E, para nos proporcionar o acesso a todos esses meios de salvação, progredindo unidos no caminho da santidade, deixou-nos a Igreja: sociedade santa, que tem seu fundamento em Cristo, nos Apóstolos, na Palavra revelada e na Tradição, fielmente guardadas pelo Magistério. E, enquanto espera a consumação dos tempos, a Igreja antecipa, na Liturgia, a celebração das núpcias eternas, com o divino Esposo, nosso Senhor Jesus Cristo.
A Igreja aprendeu, de seu Fundador, a prática perfeita da Lei. Jesus Cristo ensinou princípios morais novos, ou levou à plenitude princípios antes conhecidos apenas parcial ou implicitamente. Dentre eles, a novidade mais transformante é a caridade. Amar o próximo tornou-se a norma para o cristão. E o critério de amar como a si mesmo foi estendido à perfeição máxima: “Dou-vos um novo mandamento: Amai-vos uns aos outros. Como eu vos tenho amado, assim também vós deveis amar-vos uns aos outros” (Jo 13,34).
Esta sociedade renovada caracteriza-se, em primeiro lugar, pela justiça. Jesus acentua, que é preciso ser justo, imitando o Pai, pela prática da eqüidade e pelo reconhecimento da igualdade entre os seres humanos. Jesus também enfatiza a paz: “Deixo-vos a paz, dou-vos a minha paz. Não vo-la dou como o mundo a dá” (Jo 14,27). Esta paz não vem dos armistícios temporários, obtidos pela imposição do poder. Nada tem a ver, tampouco, com a quietude da omissão. Ela é dom de Deus, que supera toda experiência humana. Por isso, traz consigo a missão de propagá-la.
Outro elemento básico para a sociedade, que Jesus veio ensinar e, ao mesmo tempo, nos conceder é a bondade. Somente ela pode curar as feridas do ódio, da malícia e da inveja, que o ser humano traz em si, e inflige aos semelhantes. Conforme escreve São Paulo: “Um dia apareceu a bondade de Deus, nosso Salvador, e o seu amor para com os homens” (Tt 3,4).

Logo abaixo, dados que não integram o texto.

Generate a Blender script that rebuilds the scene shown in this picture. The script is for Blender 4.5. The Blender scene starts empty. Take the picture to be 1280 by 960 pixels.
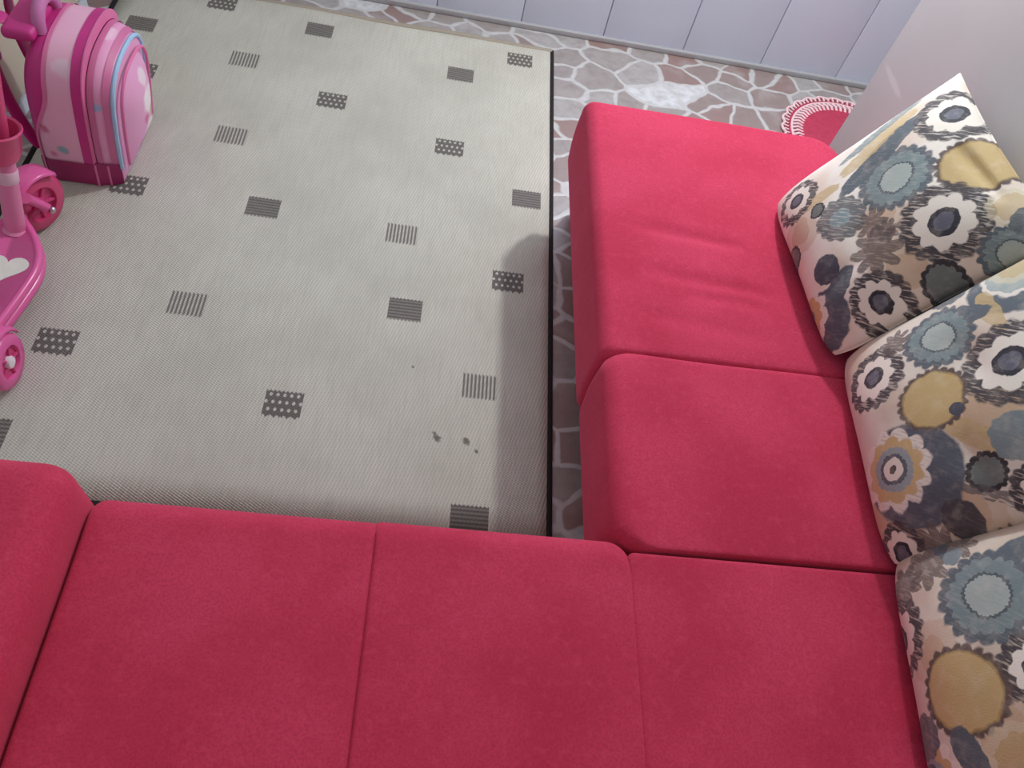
import bpy, bmesh, math, random
from mathutils import Vector, Matrix
random.seed(7)
PI = math.pi
S = bpy.context.scene
COL = S.collection

# ------------------------------------------------------------------ helpers
def lin(c):
    return tuple((v/12.92 if v <= .04045 else ((v+.055)/1.055)**2.4) for v in (x/255 for x in c)) + (1.0,)

def link(o, parent=None):
    COL.objects.link(o)
    if parent is not None:
        o.parent = parent
    return o

def mesh_obj(name, verts, faces, mat=None, parent=None, smooth=True, mats=None, fmat=None, sharp=None):
    me = bpy.data.meshes.new(name)
    me.from_pydata([tuple(v) for v in verts], [], faces)
    for m in (mats or ([mat] if mat else [])):
        me.materials.append(m)
    if fmat:
        for p, i in zip(me.polygons, fmat):
            p.material_index = i
    bm = bmesh.new(); bm.from_mesh(me)
    bmesh.ops.recalc_face_normals(bm, faces=bm.faces)
    bm.to_mesh(me); bm.free()
    if smooth:
        for p in me.polygons: p.use_smooth = True
        if sharp is not None:
            try: me.set_sharp_from_angle(angle=math.radians(sharp))
            except Exception: pass
    me.update()
    return link(bpy.data.objects.new(name, me), parent)

class MB:
    """collects shapes into one mesh"""
    def __init__(s): s.v, s.f = [], []
    def add(s, vs, fs):
        b = len(s.v); s.v += [tuple(v) for v in vs]; s.f += [tuple(i+b for i in f) for f in fs]; return s
    def box(s, x0, x1, y0, y1, z0, z1, bev=0.0):
        bm = bmesh.new()
        bmesh.ops.create_cube(bm, size=1)
        for v in bm.verts:
            v.co = Vector(((x0+x1)/2+v.co.x*(x1-x0), (y0+y1)/2+v.co.y*(y1-y0), (z0+z1)/2+v.co.z*(z1-z0)))
        if bev:
            bmesh.ops.bevel(bm, geom=list(bm.edges), offset=bev, segments=3, affect='EDGES', profile=.5)
        s._bm(bm); return s
    def _bm(s, bm):
        bm.verts.index_update()
        s.add([v.co[:] for v in bm.verts], [[v.index for v in f.verts] for f in bm.faces]); bm.free()
    def tube(s, pts, r, n=10, closed=False):
        pts = [Vector(p) for p in pts]; m = len(pts)
        rs = r if isinstance(r, (list, tuple)) else [r]*m
        prev = None; vs = []
        for i, p in enumerate(pts):
            if closed: t = pts[(i+1) % m]-pts[i-1]
            else: t = pts[min(i+1, m-1)]-pts[max(i-1, 0)]
            t.normalize()
            a = prev if prev is not None else (Vector((0, 0, 1)) if abs(t.z) < .9 else Vector((1, 0, 0)))
            x = (a - t*a.dot(t)).normalized(); y = t.cross(x); prev = x
            for k in range(n):
                th = 2*PI*k/n; vs.append(p+(x*math.cos(th)+y*math.sin(th))*rs[i])
        fs = []
        for i in range(m if closed else m-1):
            j = (i+1) % m
            for k in range(n):
                l = (k+1) % n
                fs.append((i*n+k, i*n+l, j*n+l, j*n+k))
        if not closed:
            fs.append(tuple(range(n))[::-1]); fs.append(tuple((m-1)*n+k for k in range(n)))
        return s.add(vs, fs)
    def lathe(s, prof, mat, n=40, cap=True):
        """prof: (radius, height) list, turned about local z; mat places it"""
        vs, fs = [], []
        for r, h in prof:
            for k in range(n):
                th = 2*PI*k/n; vs.append(mat @ Vector((r*math.cos(th), r*math.sin(th), h)))
        for i in range(len(prof)-1):
            for k in range(n):
                l = (k+1) % n; fs.append((i*n+k, i*n+l, (i+1)*n+l, (i+1)*n+k))
        if cap:
            fs.append(tuple(range(n))[::-1]); fs.append(tuple((len(prof)-1)*n+k for k in range(n)))
        return s.add(vs, fs)
    def ellipsoid(s, c, rx, ry, rz, n=12, rot=None):
        bm = bmesh.new(); bmesh.ops.create_uvsphere(bm, u_segments=n, v_segments=max(6, n//2), radius=1)
        R = rot or Matrix.Identity(3)
        for v in bm.verts:
            v.co = Vector(c)+R @ Vector((v.co.x*rx, v.co.y*ry, v.co.z*rz))
        s._bm(bm); return s
    def prism(s, outline, z0, z1, mat=None):
        n = len(outline); mat = mat or Matrix.Identity(4)
        vs = [mat @ Vector((x, y, z0)) for x, y in outline]+[mat @ Vector((x, y, z1)) for x, y in outline]
        fs = [tuple(range(n))[::-1], tuple(range(n, 2*n))]+[(i, (i+1) % n, n+(i+1) % n, n+i) for i in range(n)]
        return s.add(vs, fs)
    def build(s, name, mat, parent=None, smooth=True, sharp=40):
        return mesh_obj(name, s.v, s.f, mat, parent, smooth, sharp=sharp)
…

A bondade em ativa eficiência gera a solidariedade, imprescindível numa sociedade justa e igualitária para todos. Mas, a solidariedade ainda deve ser ultrapassada, para se chegar ao ideal cristão da verdadeira fraternidade, que seja um modelo para o mundo moderno. Todos estes são elementos fundamentais que devem ser desdobrados e atuados dentro de uma sociedade, verdadeiramente constituída para o bem comum.
Assumindo a natureza humana, Jesus viveu a nossa realidade, para elevá-la, consagrando-a a Deus. Ele se fez humano, para nos “divinizar”. Portanto, somos chamados a construir um mundo melhor, a partir de dentro de nós mesmos, pela busca da santidade, levando-a a impregnar nossas estruturas políticas, econômicas e sociais. Não desanimemos, se esta parece uma tarefa impossível. Ela, de fato, o é, se contarmos, apenas, com nossos recursos humanos. Mas a Providência divina sustenta a obra da criação, para que progrida, até o termo final.
Como ensina São Paulo: “A criação aguarda ansiosamente a manifestação [da santidade] dos filhos de Deus [...] com a esperança de ser, também ela, libertada do cativeiro da corrupção, para participar da gloriosa liberdade dos filhos de Deus. Pois sabemos que toda a criação geme e sofre como que dores de parto até o presente dia” (Rm 8,19.21-22). Então, finalmente, “Cristo será tudo em todos” (Cl 3,11).